25.   Further, Mrs. Filgas did not send any text messages or emails around this time objecting to Laschuk’s withdrawal. The emails indicate she and ST decided to adjourn the JCC to resolve their dispute without lawyers. So, I find Laschuk’s withdrawal is not a reason to reduce the amount payable.

26.   Given my findings, I find it appropriate to order Mrs. Filgas to pay the balance owing of $1,000.

27.   Laschuk also claims for 18% yearly contractual interest, which is set out in the parties’ contract and in the June 19, 2020 invoice. Laschuk says the interest equaled $281.51 as of January 20, 2022.

28.   Mrs. Filgas says this rate was non-negotiable and excessive. However, I find she agreed to pay it as she signed the contract. The contract says interest should apply 30 days from receipt of the email, so I award 18% yearly contractual interest from July 22, 2020 to the date of this decision. This equals $384.16.

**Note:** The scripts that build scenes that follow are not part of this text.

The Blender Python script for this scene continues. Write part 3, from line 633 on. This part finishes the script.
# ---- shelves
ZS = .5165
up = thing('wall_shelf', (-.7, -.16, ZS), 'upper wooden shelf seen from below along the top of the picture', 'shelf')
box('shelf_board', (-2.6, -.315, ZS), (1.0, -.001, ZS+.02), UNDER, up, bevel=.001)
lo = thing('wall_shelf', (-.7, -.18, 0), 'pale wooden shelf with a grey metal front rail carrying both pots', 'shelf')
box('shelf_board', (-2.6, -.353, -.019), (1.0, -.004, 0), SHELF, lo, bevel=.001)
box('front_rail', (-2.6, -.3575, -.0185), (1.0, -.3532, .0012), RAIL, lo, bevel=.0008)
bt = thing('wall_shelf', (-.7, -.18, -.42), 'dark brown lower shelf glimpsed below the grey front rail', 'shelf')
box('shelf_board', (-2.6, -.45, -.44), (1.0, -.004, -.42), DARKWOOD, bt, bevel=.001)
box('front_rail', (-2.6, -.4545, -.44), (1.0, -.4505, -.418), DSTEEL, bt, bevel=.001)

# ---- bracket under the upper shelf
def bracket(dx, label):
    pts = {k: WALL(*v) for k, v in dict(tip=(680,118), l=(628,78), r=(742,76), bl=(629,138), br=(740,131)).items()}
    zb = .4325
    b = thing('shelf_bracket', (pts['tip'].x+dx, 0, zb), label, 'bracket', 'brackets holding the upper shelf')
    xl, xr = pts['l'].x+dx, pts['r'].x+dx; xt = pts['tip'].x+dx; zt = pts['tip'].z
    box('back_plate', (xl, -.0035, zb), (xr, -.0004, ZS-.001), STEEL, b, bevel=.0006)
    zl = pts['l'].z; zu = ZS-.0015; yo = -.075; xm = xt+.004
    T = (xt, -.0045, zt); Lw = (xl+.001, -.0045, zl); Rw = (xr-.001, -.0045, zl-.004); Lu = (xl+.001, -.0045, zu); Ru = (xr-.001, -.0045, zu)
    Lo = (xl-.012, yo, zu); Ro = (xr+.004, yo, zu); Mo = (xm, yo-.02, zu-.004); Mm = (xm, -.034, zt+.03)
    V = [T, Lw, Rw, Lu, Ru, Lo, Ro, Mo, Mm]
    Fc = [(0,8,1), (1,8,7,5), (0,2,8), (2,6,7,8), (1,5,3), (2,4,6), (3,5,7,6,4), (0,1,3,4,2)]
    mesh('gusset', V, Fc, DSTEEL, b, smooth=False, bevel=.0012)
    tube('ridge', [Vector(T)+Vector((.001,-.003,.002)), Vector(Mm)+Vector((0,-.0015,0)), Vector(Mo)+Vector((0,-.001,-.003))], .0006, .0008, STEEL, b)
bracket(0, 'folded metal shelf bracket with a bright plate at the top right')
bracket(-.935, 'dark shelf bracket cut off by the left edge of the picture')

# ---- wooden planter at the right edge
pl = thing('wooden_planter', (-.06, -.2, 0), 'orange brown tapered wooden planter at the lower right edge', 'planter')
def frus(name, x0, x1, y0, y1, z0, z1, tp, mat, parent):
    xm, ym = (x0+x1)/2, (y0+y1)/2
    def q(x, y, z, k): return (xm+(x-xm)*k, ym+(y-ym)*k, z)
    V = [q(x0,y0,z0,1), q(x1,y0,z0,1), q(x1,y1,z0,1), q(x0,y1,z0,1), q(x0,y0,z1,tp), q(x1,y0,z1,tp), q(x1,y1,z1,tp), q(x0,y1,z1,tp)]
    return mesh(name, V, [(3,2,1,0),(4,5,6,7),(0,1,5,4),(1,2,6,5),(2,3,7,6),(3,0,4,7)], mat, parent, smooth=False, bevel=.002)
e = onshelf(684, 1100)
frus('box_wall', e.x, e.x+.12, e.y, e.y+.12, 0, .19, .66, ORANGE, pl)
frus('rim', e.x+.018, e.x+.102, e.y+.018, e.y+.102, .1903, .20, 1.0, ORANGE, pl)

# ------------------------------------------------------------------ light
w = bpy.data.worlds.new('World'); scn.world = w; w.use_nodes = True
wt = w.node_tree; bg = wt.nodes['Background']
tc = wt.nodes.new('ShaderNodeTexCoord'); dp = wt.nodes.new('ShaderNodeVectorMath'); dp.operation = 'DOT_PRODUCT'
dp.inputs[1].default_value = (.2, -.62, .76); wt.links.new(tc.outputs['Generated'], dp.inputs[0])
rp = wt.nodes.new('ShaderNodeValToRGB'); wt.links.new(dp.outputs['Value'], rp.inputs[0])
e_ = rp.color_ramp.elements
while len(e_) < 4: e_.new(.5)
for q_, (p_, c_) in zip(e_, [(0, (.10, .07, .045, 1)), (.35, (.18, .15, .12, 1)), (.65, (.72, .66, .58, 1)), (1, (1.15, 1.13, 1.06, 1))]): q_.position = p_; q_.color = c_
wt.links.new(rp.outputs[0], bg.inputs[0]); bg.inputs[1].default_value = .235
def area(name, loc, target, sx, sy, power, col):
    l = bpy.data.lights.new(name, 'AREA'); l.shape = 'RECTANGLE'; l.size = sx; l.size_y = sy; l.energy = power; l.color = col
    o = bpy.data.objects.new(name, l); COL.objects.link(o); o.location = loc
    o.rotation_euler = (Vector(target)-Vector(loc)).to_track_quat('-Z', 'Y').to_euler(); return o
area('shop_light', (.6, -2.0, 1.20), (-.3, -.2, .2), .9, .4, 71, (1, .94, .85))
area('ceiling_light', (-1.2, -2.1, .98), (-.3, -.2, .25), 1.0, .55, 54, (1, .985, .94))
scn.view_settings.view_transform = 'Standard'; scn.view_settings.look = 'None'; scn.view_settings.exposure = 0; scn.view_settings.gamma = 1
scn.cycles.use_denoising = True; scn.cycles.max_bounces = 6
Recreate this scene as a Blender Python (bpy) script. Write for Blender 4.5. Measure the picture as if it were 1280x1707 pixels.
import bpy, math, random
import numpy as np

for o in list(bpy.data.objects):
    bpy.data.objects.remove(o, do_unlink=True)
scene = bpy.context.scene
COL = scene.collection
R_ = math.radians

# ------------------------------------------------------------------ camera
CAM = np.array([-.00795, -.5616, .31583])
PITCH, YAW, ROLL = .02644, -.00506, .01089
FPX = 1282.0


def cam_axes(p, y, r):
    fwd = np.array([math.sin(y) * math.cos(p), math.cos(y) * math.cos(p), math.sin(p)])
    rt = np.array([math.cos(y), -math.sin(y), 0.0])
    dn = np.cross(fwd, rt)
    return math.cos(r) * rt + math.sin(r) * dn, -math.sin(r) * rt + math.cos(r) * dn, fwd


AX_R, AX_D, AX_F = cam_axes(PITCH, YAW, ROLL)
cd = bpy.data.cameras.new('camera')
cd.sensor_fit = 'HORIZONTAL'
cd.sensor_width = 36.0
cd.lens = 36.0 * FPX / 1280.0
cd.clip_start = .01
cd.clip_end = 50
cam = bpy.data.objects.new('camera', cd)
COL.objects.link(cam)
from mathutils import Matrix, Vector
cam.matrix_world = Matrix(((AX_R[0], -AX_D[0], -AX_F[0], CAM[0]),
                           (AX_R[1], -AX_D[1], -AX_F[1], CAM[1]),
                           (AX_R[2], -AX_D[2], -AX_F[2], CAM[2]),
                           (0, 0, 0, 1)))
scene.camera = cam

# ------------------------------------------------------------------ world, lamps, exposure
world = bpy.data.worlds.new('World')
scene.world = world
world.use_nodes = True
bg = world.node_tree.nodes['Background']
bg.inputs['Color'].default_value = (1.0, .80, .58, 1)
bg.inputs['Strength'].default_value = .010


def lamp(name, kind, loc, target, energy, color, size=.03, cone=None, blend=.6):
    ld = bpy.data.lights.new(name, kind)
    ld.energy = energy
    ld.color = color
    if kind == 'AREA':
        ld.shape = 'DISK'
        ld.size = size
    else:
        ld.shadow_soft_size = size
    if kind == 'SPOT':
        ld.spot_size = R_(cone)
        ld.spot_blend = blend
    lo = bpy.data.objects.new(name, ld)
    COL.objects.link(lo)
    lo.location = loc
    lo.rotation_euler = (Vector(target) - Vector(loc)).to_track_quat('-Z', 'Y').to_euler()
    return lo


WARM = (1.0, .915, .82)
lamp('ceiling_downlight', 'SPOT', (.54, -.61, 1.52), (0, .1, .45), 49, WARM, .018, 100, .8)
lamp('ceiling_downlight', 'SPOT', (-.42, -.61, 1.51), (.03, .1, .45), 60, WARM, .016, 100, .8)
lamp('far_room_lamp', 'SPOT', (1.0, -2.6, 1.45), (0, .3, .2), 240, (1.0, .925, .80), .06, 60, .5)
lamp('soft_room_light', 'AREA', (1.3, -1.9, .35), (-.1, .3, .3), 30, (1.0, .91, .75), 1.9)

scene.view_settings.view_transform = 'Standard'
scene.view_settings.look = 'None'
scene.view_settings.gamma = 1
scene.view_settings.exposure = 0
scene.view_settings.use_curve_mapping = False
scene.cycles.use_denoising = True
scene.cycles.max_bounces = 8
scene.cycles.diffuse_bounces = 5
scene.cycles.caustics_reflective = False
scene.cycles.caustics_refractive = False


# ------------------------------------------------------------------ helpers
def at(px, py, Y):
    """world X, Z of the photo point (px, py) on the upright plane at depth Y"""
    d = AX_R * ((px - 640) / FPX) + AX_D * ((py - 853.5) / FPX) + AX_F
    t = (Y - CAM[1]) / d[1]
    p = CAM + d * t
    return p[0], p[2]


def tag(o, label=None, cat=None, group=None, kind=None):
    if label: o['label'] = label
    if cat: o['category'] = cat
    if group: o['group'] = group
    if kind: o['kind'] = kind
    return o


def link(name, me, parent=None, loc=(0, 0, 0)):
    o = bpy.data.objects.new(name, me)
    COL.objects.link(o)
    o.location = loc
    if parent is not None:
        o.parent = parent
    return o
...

29.   Under section 49 of the CRTA and CRT rules, the CRT will generally order an unsuccessful party to reimburse a successful party for CRT fees and reasonable dispute-related expenses. I see no reason in this case not to follow that general rule. I find Laschuk is entitled to reimbursement of $125 in CRT fees.

30.   Laschuk also claims $11.60 as a dispute-related expense for sending registered mailed to Mrs. Filgas. I find this proven by a January 28, 2022 receipt and order Mrs. Filgas to pay it as well.

ORDERS

31.   Within 30 days of the date of this order, I order Mrs. Filgas to pay Laschuk a total of $1,520.27, broken down as follows:

a.    $1,000 in debt,

b.    $383.67 in 18% yearly contractual interest, and

c.    $136.60, for $125 in CRT fees and $11.60 for dispute-related expenses.

32.   Laschuk is entitled to post-judgment interest, as applicable.

33.   Under section 58.1 of the CRTA, a validated copy of the CRT’s order can be enforced through the Provincial Court of British Columbia. Once filed, a CRT order has the same force and effect as an order of the Provincial Court of British Columbia.